** Stated task **
In the entries below, count every line containing "pixels". Return the number and nothing else.

A run of records
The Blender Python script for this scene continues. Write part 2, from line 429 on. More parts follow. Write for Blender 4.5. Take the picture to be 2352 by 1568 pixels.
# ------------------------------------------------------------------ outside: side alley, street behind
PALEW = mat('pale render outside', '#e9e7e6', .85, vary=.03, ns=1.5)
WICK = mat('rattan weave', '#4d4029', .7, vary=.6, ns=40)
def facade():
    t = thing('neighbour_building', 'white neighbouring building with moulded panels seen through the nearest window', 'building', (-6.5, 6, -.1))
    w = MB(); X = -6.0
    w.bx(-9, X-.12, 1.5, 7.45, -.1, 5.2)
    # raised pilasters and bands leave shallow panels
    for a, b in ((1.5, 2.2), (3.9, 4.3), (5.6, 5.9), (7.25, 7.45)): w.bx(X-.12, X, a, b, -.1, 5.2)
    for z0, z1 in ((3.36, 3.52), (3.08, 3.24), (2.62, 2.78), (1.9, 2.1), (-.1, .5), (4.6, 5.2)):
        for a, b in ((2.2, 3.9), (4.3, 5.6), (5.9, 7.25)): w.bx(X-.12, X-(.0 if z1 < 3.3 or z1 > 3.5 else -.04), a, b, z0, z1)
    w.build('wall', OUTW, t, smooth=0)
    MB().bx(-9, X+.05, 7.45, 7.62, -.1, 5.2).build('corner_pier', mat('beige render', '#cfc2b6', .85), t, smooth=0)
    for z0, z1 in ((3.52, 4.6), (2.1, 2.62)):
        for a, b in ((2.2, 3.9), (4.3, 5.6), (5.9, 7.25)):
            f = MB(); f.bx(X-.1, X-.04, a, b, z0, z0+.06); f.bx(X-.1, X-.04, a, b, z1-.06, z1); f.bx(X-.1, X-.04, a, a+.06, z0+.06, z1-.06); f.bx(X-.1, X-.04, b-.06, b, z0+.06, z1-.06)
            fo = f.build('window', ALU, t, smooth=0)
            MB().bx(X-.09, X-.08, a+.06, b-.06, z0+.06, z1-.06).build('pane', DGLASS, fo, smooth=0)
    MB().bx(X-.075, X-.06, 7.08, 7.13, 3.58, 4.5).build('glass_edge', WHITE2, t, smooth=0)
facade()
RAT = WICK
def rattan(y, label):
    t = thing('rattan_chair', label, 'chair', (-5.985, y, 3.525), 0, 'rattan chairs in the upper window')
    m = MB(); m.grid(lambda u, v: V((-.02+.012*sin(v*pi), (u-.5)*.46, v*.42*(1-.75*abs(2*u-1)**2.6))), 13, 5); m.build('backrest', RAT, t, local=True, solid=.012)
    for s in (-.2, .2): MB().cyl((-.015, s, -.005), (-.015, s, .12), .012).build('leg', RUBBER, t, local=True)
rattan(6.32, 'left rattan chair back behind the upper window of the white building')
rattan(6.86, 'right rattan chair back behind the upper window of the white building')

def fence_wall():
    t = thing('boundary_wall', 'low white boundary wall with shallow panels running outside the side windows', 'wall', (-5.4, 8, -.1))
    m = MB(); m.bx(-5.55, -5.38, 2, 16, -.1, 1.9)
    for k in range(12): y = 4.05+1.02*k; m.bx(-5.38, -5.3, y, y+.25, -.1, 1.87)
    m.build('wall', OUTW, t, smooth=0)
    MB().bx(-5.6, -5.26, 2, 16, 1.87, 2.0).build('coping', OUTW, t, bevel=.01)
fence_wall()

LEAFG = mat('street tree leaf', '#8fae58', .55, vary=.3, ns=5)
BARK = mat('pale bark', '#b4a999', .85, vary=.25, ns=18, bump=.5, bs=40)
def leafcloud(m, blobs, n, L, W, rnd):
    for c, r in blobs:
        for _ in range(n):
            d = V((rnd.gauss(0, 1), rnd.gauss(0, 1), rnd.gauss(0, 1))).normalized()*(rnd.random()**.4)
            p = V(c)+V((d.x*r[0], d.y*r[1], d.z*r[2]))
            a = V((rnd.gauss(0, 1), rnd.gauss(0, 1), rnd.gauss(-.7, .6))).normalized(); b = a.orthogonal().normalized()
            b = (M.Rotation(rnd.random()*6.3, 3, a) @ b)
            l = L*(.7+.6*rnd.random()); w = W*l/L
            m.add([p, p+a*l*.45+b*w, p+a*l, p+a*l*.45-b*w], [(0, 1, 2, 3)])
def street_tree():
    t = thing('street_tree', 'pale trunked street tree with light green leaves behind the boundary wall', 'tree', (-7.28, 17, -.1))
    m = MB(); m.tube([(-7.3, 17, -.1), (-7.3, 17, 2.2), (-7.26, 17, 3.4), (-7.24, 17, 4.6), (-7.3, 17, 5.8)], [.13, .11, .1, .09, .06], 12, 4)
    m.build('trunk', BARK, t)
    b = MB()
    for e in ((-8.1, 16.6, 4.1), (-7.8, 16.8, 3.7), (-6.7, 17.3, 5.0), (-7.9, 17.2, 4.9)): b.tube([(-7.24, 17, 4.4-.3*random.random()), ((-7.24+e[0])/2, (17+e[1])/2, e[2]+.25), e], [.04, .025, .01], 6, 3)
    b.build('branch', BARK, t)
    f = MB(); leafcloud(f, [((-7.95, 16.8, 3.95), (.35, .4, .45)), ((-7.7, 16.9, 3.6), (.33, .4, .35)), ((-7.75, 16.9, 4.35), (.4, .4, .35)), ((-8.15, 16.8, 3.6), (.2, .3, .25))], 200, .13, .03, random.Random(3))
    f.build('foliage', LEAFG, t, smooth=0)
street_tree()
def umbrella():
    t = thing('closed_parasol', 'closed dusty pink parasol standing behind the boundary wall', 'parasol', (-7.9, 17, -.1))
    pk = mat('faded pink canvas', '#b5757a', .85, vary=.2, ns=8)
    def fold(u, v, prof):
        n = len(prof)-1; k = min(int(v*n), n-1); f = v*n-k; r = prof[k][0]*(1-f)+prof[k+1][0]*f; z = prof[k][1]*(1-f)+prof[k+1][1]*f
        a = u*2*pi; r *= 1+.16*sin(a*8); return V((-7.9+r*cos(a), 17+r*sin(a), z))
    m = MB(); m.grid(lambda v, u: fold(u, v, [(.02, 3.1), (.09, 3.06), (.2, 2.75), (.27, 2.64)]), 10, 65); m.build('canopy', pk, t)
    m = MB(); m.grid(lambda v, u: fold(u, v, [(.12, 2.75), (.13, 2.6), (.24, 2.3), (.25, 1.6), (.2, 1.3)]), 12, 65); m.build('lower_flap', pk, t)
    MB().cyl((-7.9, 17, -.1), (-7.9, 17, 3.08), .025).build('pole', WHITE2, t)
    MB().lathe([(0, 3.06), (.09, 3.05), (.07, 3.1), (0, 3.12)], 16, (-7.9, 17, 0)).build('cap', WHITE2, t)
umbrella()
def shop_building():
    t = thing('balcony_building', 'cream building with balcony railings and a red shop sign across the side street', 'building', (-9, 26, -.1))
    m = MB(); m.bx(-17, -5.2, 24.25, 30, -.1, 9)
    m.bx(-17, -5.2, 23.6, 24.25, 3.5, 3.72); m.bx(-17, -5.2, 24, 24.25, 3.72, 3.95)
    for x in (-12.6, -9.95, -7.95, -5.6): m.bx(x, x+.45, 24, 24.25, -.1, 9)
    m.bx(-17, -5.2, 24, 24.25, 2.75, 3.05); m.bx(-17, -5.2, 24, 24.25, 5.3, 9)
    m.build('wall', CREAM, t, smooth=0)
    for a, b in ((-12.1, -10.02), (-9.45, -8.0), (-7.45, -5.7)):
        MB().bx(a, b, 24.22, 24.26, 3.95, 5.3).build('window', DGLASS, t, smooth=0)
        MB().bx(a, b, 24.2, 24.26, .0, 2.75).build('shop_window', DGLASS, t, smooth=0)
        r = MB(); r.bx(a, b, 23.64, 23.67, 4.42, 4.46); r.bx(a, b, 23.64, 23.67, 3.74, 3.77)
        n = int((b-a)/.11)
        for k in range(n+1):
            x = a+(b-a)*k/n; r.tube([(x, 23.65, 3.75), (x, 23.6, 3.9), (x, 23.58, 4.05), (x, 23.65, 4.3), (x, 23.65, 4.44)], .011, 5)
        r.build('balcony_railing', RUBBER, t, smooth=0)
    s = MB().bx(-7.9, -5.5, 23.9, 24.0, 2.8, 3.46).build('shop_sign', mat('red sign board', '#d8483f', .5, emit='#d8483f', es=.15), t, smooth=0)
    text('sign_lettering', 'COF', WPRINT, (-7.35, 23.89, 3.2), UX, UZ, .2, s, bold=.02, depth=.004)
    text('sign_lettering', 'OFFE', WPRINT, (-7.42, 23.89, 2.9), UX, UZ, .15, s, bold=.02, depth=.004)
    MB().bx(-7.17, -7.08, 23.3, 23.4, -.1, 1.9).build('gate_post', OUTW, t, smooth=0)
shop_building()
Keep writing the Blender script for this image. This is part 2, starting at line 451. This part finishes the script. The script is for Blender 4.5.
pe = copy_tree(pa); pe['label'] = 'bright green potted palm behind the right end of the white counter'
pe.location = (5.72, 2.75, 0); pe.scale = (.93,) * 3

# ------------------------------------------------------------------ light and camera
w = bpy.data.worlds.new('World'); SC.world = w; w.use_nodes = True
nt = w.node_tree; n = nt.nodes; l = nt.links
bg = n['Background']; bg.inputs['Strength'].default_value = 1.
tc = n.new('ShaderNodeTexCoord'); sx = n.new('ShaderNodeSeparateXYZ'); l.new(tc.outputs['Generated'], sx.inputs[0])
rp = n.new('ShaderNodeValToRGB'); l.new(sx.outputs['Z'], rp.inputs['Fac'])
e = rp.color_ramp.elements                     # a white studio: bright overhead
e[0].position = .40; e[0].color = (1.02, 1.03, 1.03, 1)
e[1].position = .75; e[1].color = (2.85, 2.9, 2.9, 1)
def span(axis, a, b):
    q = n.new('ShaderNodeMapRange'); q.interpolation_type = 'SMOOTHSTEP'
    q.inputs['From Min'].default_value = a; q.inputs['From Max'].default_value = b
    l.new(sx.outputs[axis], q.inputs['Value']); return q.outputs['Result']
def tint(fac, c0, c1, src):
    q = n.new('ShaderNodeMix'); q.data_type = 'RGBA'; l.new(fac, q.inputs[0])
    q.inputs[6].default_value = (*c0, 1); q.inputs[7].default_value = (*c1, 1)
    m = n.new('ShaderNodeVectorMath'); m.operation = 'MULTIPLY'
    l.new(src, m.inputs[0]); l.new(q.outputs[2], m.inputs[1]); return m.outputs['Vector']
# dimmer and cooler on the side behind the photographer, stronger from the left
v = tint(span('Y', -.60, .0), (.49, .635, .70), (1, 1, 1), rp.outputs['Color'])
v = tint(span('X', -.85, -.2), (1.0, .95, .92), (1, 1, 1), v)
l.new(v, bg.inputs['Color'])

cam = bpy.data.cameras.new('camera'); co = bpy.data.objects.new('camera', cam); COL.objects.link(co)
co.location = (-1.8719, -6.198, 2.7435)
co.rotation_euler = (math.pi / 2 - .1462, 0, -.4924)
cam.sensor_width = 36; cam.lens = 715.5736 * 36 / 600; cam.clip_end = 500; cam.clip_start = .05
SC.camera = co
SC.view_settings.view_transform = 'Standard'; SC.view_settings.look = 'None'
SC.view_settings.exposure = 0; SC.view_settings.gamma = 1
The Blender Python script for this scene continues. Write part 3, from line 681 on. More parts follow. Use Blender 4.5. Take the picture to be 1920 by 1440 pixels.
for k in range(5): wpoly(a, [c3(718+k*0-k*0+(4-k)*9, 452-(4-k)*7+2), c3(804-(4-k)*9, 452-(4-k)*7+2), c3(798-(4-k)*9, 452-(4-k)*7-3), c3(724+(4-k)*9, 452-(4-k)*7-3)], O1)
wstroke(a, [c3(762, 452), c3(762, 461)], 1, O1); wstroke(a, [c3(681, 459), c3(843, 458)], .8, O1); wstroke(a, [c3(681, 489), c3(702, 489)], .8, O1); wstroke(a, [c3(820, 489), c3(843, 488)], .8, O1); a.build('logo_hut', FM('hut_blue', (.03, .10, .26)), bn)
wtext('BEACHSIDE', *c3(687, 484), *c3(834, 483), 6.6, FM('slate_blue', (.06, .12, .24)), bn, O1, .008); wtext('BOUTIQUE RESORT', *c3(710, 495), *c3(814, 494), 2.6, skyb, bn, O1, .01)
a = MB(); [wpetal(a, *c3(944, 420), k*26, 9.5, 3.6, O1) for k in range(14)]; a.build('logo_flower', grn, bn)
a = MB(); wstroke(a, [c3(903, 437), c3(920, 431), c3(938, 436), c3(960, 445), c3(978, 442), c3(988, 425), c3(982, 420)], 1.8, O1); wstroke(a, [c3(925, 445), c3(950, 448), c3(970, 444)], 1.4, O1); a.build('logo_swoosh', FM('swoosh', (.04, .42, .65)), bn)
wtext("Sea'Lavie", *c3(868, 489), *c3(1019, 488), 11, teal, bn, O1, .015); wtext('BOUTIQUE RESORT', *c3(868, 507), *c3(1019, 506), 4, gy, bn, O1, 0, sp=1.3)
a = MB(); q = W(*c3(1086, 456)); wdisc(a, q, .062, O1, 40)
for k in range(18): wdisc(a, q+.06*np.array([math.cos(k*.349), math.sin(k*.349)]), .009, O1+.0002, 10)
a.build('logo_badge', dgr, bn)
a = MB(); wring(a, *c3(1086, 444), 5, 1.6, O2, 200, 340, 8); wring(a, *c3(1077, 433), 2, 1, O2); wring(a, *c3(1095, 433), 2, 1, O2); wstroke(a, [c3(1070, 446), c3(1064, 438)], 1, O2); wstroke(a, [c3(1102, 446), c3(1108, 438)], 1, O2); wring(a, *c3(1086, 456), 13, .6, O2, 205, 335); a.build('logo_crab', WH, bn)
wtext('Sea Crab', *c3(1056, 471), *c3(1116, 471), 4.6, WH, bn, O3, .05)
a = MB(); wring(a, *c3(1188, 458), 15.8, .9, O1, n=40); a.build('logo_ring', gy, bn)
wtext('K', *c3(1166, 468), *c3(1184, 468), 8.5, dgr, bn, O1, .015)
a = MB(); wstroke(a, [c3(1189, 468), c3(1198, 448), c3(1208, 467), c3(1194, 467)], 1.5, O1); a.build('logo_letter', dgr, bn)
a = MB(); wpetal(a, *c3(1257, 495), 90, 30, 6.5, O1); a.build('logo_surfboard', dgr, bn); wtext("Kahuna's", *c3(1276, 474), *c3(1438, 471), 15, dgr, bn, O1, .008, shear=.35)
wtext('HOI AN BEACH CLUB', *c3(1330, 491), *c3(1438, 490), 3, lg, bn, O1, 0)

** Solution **
2